_Rows from a dataset:_
_____
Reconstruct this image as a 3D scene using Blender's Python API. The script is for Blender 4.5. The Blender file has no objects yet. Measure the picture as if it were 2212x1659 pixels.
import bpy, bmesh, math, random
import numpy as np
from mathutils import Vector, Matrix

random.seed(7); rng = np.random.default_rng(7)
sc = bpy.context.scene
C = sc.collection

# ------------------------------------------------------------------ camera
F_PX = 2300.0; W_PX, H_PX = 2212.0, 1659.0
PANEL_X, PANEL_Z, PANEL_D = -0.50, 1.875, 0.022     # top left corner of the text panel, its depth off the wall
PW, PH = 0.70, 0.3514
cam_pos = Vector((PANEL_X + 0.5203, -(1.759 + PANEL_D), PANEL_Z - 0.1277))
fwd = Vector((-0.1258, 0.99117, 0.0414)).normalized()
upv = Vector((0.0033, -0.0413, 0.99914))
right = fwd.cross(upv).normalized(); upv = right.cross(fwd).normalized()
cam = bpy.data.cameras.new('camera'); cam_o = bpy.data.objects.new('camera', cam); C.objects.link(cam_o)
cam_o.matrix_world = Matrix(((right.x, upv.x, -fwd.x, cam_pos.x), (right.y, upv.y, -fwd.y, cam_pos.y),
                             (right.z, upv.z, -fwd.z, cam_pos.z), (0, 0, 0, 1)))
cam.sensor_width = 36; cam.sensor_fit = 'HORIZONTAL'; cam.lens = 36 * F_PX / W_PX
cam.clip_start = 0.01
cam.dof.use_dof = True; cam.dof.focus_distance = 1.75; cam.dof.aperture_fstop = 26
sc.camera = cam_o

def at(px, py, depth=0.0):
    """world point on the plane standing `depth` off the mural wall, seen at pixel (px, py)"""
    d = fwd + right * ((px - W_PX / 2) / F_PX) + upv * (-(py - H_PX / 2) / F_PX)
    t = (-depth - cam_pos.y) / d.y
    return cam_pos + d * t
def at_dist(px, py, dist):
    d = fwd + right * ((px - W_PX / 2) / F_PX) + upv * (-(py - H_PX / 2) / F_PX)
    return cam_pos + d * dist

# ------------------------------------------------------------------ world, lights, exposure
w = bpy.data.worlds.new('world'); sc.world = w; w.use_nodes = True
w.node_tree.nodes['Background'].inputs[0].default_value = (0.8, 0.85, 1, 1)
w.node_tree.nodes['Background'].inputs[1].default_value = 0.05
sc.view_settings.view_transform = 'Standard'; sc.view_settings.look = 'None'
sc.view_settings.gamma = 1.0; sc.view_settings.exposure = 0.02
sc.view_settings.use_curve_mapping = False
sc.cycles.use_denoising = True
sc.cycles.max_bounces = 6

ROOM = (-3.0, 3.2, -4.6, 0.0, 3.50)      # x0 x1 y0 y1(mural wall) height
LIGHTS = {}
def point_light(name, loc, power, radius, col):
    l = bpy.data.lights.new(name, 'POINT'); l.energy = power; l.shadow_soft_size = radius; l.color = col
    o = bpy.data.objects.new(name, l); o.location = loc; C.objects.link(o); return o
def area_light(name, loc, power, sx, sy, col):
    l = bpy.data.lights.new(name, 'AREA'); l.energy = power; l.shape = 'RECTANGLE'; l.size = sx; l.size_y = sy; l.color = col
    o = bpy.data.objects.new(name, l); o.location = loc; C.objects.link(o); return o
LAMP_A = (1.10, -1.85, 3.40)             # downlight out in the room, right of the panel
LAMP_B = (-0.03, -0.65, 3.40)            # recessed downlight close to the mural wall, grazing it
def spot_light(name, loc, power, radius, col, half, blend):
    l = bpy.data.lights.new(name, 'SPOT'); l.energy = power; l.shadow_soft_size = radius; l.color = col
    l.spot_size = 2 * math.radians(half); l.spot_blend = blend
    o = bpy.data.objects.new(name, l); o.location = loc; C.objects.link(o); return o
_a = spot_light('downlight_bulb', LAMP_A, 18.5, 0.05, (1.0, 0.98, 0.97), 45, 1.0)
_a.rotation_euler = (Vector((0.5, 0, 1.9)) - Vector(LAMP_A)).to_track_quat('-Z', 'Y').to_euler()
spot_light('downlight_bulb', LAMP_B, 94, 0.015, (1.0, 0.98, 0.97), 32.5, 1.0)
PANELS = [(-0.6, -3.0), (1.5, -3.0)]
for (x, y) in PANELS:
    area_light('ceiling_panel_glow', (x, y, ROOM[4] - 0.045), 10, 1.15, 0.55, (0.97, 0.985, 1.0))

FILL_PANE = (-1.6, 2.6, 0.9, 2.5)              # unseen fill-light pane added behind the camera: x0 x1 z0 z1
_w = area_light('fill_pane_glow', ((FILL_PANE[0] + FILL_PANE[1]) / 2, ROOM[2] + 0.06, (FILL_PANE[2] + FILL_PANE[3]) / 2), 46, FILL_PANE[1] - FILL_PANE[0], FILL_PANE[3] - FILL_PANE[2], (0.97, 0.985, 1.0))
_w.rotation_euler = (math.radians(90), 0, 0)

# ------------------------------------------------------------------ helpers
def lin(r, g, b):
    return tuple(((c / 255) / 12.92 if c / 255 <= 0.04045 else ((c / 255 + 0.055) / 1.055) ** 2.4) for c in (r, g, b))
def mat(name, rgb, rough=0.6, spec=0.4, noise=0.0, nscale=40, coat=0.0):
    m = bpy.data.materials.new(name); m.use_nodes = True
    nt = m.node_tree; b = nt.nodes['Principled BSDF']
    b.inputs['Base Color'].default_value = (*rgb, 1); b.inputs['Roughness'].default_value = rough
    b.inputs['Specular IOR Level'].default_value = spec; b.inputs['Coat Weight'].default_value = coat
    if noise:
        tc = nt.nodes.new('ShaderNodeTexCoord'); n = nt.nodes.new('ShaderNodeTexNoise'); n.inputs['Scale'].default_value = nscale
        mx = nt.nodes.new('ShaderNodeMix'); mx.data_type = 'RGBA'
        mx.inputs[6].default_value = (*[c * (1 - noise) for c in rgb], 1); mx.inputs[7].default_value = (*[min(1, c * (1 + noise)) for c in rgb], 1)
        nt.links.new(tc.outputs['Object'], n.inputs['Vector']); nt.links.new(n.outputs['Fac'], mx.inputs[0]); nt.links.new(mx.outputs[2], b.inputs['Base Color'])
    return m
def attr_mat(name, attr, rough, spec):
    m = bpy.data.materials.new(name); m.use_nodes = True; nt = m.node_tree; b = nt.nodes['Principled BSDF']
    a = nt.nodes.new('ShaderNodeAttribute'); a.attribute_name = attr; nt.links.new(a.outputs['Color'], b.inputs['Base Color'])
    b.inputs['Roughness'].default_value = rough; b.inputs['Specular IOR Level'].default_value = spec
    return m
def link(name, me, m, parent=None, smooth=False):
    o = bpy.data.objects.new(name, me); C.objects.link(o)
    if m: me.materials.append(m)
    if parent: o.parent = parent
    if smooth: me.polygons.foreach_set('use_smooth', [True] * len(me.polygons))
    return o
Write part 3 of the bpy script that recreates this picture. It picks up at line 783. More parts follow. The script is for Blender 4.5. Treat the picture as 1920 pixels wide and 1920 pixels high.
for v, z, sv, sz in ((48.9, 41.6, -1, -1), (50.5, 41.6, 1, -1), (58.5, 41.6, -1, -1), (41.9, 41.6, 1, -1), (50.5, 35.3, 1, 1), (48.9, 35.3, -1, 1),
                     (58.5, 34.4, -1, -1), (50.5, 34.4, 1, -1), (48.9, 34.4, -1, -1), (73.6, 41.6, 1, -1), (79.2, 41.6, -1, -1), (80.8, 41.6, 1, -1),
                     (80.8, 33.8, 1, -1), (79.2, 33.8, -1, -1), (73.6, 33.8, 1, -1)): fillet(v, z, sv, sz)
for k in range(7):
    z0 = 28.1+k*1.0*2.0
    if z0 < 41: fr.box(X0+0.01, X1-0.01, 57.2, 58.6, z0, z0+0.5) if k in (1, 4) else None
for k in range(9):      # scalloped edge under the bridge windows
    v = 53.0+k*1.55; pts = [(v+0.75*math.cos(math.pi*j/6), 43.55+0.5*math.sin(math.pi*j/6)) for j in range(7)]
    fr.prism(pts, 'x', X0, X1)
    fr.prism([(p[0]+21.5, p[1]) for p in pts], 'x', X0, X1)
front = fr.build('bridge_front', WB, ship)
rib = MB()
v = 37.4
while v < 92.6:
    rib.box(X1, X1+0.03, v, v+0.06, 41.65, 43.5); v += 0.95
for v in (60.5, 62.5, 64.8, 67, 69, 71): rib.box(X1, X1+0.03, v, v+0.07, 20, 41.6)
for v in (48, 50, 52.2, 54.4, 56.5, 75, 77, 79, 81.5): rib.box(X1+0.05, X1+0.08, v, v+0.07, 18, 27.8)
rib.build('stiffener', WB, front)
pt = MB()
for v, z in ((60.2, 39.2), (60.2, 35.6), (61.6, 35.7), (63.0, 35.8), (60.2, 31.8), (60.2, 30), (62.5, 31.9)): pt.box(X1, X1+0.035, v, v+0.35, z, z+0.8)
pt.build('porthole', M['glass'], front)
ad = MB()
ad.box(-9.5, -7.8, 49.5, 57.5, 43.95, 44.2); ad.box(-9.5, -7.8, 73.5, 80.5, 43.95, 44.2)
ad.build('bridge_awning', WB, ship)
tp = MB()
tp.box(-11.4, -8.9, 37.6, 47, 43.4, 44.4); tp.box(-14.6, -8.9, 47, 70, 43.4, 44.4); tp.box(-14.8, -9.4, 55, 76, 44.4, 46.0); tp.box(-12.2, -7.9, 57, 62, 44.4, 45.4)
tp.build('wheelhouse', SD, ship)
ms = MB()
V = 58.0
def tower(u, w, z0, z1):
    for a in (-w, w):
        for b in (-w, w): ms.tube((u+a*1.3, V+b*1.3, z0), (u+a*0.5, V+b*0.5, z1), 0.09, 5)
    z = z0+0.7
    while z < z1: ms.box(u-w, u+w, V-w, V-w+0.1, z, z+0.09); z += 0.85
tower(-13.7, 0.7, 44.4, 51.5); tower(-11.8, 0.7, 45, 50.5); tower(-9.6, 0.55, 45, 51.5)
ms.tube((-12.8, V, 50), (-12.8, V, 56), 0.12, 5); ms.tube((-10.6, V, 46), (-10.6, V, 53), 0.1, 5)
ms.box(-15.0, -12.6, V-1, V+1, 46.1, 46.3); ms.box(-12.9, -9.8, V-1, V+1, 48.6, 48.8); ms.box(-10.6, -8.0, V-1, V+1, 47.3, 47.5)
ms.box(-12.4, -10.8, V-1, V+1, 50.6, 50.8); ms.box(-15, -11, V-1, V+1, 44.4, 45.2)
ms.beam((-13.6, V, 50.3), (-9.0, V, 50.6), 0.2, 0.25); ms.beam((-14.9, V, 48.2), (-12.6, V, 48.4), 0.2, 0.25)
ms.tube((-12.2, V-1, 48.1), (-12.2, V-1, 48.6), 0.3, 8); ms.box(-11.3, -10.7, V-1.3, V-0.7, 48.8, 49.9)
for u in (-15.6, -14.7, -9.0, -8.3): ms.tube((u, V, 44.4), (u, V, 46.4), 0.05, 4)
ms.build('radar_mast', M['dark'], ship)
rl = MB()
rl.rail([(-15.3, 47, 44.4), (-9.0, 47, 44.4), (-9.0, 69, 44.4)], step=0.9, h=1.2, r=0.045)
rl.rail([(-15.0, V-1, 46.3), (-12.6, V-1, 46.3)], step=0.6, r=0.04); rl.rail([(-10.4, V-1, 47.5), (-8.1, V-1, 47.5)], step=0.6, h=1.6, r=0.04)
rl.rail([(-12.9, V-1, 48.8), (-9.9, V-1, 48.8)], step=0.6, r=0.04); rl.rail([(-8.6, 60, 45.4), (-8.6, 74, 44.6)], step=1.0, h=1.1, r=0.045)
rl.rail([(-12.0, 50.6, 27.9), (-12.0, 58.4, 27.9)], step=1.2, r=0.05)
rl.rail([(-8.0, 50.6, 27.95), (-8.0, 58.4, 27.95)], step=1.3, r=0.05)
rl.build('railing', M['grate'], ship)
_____
_Your objective:_ Copy, please, exactly the lines that start at the first line of the data and end at the line containing "C = sc.collection", both kept and no others.

_Task answer:_
Reconstruct this image as a 3D scene using Blender's Python API. The script is for Blender 4.5. The Blender file has no objects yet. Measure the picture as if it were 2212x1659 pixels.
import bpy, bmesh, math, random
import numpy as np
from mathutils import Vector, Matrix

random.seed(7); rng = np.random.default_rng(7)
sc = bpy.context.scene
C = sc.collection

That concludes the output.